GEZİ'DEN ÖĞRENDİK: Biz yıllardır direnmemize rağmen 'Bu daha başlangıç' demeyi Gezi'den öğrendik. Ey Sarayında oturup bu ülkeyi açlığa mahkum eden Tayyip Erdoğan, Ey bu Saray rejiminden beslenen patronlar, tarikatçılar, işbirlikçiler, mafya bozuntuları. And olsun ki hesaplaşacağız! Bu bir kurtuluş hareketidir. Kurtuluş için hesaplaşacağız. Bize diyorlar ki 'Siz zenginliğe düşmansınız.' Hayır, biz yoksulluğa düşmanız! Eğitim, sağlık, tüm temel insan hakları tüm halka ücretsiz olacak. Bu ülkeden kurtulmak değil, bu ülkeyi sömürücülerden kurtarmak istiyoruz. İnsanın insanı sömürmediği bir dünyayı, sosyalizmi kuralım istiyoruz.

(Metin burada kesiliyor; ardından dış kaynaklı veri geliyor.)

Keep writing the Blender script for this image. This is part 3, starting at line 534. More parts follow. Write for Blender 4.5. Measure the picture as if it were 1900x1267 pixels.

ÇALDIKLARINIZI GERİ ALMAYA GELİYORUZ: Yoksulluğa isyan eden her yurttaşımızın yanında mutlaka Türkiye İşçi Partisi olacak. Bizden çaldıklarınızı geri almaya geliyoruz! Biz üzerimize düşen her şeyi yapmaya hazırız, buradayız. O, saraya muhalif olduğunu iddia eden tüm partilerin yöneticilerine sesleniyorum. Millet İttifakını uyarmayı borç biliyorum. Türkiye dün akşam yayımlanan o fotoğrafa (liderler zirve ini kastediyor) sığmaz. Kendi çıkarlarını halkın çıkarlarının önüne koyanı herkes affetse biz affetmeyiz! Bu yürüyüş Türkiye İşçi Partisi ile sınırlı değildir.

SÜLALE DEVRİ BİTİYOR: TİP'in kendisine ilişkin hiçbir pazarlığı, talebi yoktur. Siyaset, halkın seçmen değil yurttaş olduğu bilinciyle yeniden şekillendirilmelidir. O da Ankara'ya sığmaz. Biz solculara solculuk yapmayacağız. Derdimizi halka anlatacak, halkın derdini dinleyeceğiz. İnsanlık okyanusları aşma iradesi gösterdikçe büyümüştür. Biz içine yalnız kendimizin gireceği bir sandal istemedik, okyanusları aşacak bir gemi yaptık. Saray soytarıları, size sesleniyoruz: Saray rejimi yıkılacak, sülale devri bitecek! Emekçilerin yürüyüşü başlıyor.